Les Cris déplorent que le gouvernement du Québec ait nommé «à la hâte» Lucien Bouchard à titre de médiateur dans le dossier qui les oppose à l'entreprise Produits forestiers Résolu.

Le négociateur et porte-parole du Grand Conseil des Cris, Abel Bosum, se demande si le gouvernement s'intéresse réellement au sort des forêts en territoire cri ou s'il ne souhaite que satisfaire Résolu, qui a fait face à un vent d'opposition après la perte de sa certification FSC, en raison de son différend avec la communauté autochtone.

Depuis la perte de sa certification environnementale FSC, Résolu a perdu un lucratif contrat avec le géant américain Best Buy. Une décision qui a provoqué un vent de panique à l'usine de Résolu de Kénogami, dont le tiers de la production annuelle était destiné à Best Buy.

Le conflit entre les Cris, d'un côté, et le gouvernement et Résolu, de l'autre, traîne depuis 2009. Le noeud du conflit réside dans la méthode à privilégier pour exploiter la forêt.

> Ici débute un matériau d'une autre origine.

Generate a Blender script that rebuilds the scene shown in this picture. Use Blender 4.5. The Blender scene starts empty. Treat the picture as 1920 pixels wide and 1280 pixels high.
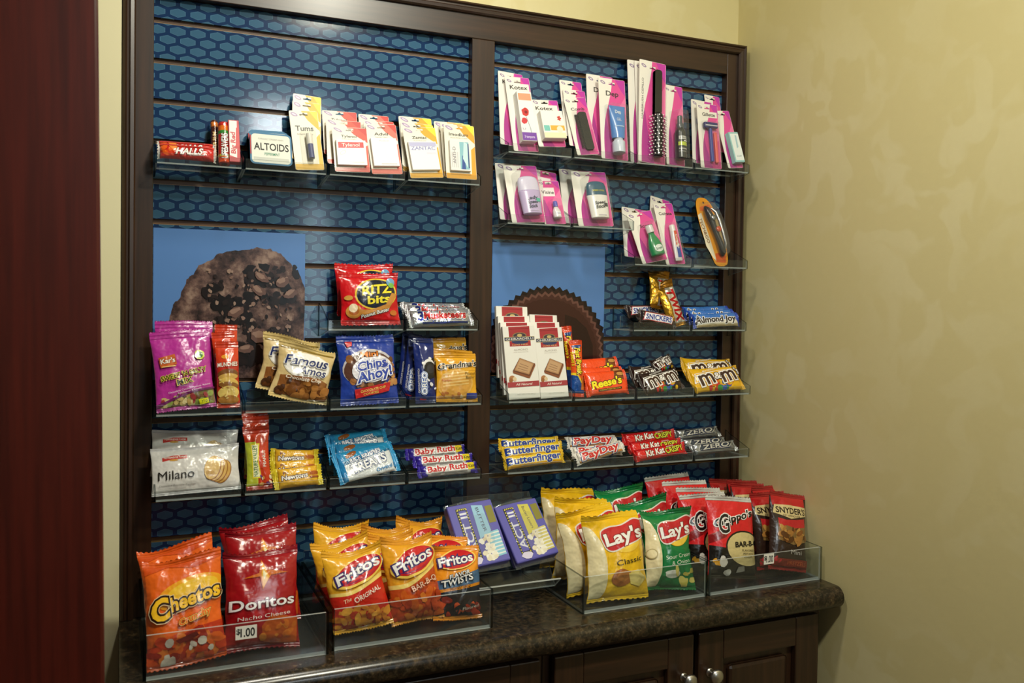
import bpy, bmesh, math, random
import numpy as np
from mathutils import Vector, Matrix, Euler
from mathutils.geometry import tessellate_polygon

# ---------------------------------------------------------------- camera, world, lights, exposure
SC = bpy.context.scene
COL = SC.collection
cd = bpy.data.cameras.new('camera'); cam = bpy.data.objects.new('camera', cd); COL.objects.link(cam)
cam.matrix_world = Matrix(((0.91221, -0.00403, -0.40970, -0.0632), (-0.40948, 0.02524, -0.91197, -1.8500),
                           (0.01402, 0.99967, 0.02137, 1.4253), (0, 0, 0, 1)))
cd.sensor_width = 36; cd.lens = 31.6036
cd.shift_x = -14.05 / 1920; cd.shift_y = -40.94 / 1920
cd.clip_start = 0.02
cd.dof.use_dof = True; cd.dof.focus_distance = 1.98; cd.dof.aperture_fstop = 7.0
SC.camera = cam
SC.view_settings.view_transform = 'Standard'; SC.view_settings.look = 'None'
SC.view_settings.exposure = 0.18; SC.view_settings.gamma = 1.0; SC.view_settings.use_curve_mapping = False
wd = bpy.data.worlds.new('world'); SC.world = wd; wd.use_nodes = True
bg = wd.node_tree.nodes['Background']; bg.inputs[0].default_value = (0.75, 0.72, 0.62, 1); bg.inputs[1].default_value = 0.06


def lamp(name, loc, target, size, power, col, sy=None, spread=180):
    l = bpy.data.lights.new(name, 'AREA'); l.energy = power; l.color = col; l.size = size
    l.shape = 'RECTANGLE' if sy else 'DISK'
    if sy: l.size_y = sy
    l.spread = math.radians(spread)
    o = bpy.data.objects.new(name, l); COL.objects.link(o); o.location = loc
    o.rotation_euler = (Vector(target) - Vector(loc)).to_track_quat('-Z', 'Y').to_euler()
    return o


lamp('ceiling_downlight', (0.40, -0.70, 2.59), (0.45, -0.30, 0.8), 0.16, 6.0, (1.0, 0.95, 0.82), None, 150)
lamp('doorway_downlight', (0.66, -1.60, 2.60), (0.75, -0.6, 1.2), 0.20, 20.0, (1.0, 0.97, 0.80), None, 160)
lamp('hall_ceiling_light', (0.95, -4.1, 2.50), (0.70, -0.3, 1.4), 0.45, 9.0, (0.90, 0.97, 1.0), 0.25)
lamp('hall_window_light', (1.15, -4.2, 1.55), (0.5, 0.0, 1.4), 0.16, 2.5, (0.75, 0.92, 1.0), 1.0)
SC.cycles.transparent_max_bounces = 40

# ---------------------------------------------------------------- materials
def lin(c):
    c = c / 255.0
    return c / 12.92 if c <= 0.04045 else ((c + 0.055) / 1.055) ** 2.4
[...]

Le Grand Conseil des Cris estime que le gouvernement du Québec et Résolu ont, à partir de 2009, «intentionnellement et unilatéralement» mis en oeuvre un programme de coupe contraire à une entente de 2002 et qui ne respecte par le patrimoine naturel, la faune et les communautés.

Vendredi, les Cris ont été pris de court par l'annonce du gouvernement.

Ils ont réalisé que M. Bouchard avait été invité à se pencher sur la question des certificats FSC, mais non sur le coeur du problème, selon M. Bosum.

«Nous leur avons fait perdre leur certification FSC. Pendant une longue période, Résolu n'a fait aucun effort pour répondre à nos préoccupations. Mais maintenant que Best Buy lui a tourné le dos, il semble que ça évolue. Cependant, il ne faut pas seulement satisfaire Résolu, il faut aussi penser aux Cris», a soutenu le porte-parole du Grand Conseil des Cris, à l'occasion d'une entrevue avec La Presse Canadienne.

La méthode de coupes forestières introduite en 2009 a provoqué de grands changements et le gouvernement doit tendre l'oreille aux préoccupations des Cris, affirme M. Bosum.

«Auparavant, l'entreprise travaillait avec nous pour décider les endroits où il y aurait des coupes. Nos anciens ont une connaissance du territoire et de la vie sauvage. Ils savent comment protéger la nature, tout en permettant des coupes localisées», explique-t-il.

Il faut aborder cet enjeu, clament les Cris, qui considèrent que le gouvernement vient décider de manière unilatérale l'étendue du mandat de Lucien Bouchard. Le porte-parole du Grand Conseil des Cris estime que les partis devaient définir le mandat du médiateur, avant d'en nommer un.

«Nous n'avons pas de problème avec Lucien Bouchard comme médiateur. Nous avons travaillé avec lui par le passé et nous sommes prêts à le faire encore», ajoute du même souffle M. Bosum.

L'industrie salue l'arrivée de Lucien Bouchard

Alors que les Cris publiaient en soirée un communiqué pour expliquer leur insatisfaction face à la décision, le Conseil de l'industrie forestière du Québec la saluait dans une déclaration distincte publiée à peu près au même moment.

Le président-directeur général de l'organisation, André Tremblay, s'est réjoui de la nomination de Lucien Bouchard.

«L'expérience et les talents de médiateur de M.Bouchard, jumelés à sa vaste connaissance des enjeux autochtones et de la région du Saguenay-Lac-Saint-Jean, sont propices à l'identification de solutions inspirées des trois piliers du développement durable, soit les aspects environnementaux, sociaux et économiques», a déclaré M. Tremblay.

Il a par ailleurs souligné que le processus de certification forestière est «une démarche volontaire de l'industrie».

Selon lui, le débat qui a cours sur le maintien des certifications est en grande partie hors du contrôle des entreprises. «Ceci est particulièrement vrai en ce qui concerne les éléments de non-conformité, comme les enjeux autochtones, la conservation des vieilles forêts et la protection du caribou forestier, qui relèvent de la compétence du gouvernement du Québec», a-t-il indiqué.

Depuis son retrait de la vie politique, Lucien Bouchard exerce le droit au sein de la firme Davies Ward Phillips & Vineberg. Il agit en tant que négociateur, conseiller juridique et médiateur, notamment dans des dossiers commerciaux et en relations de travail.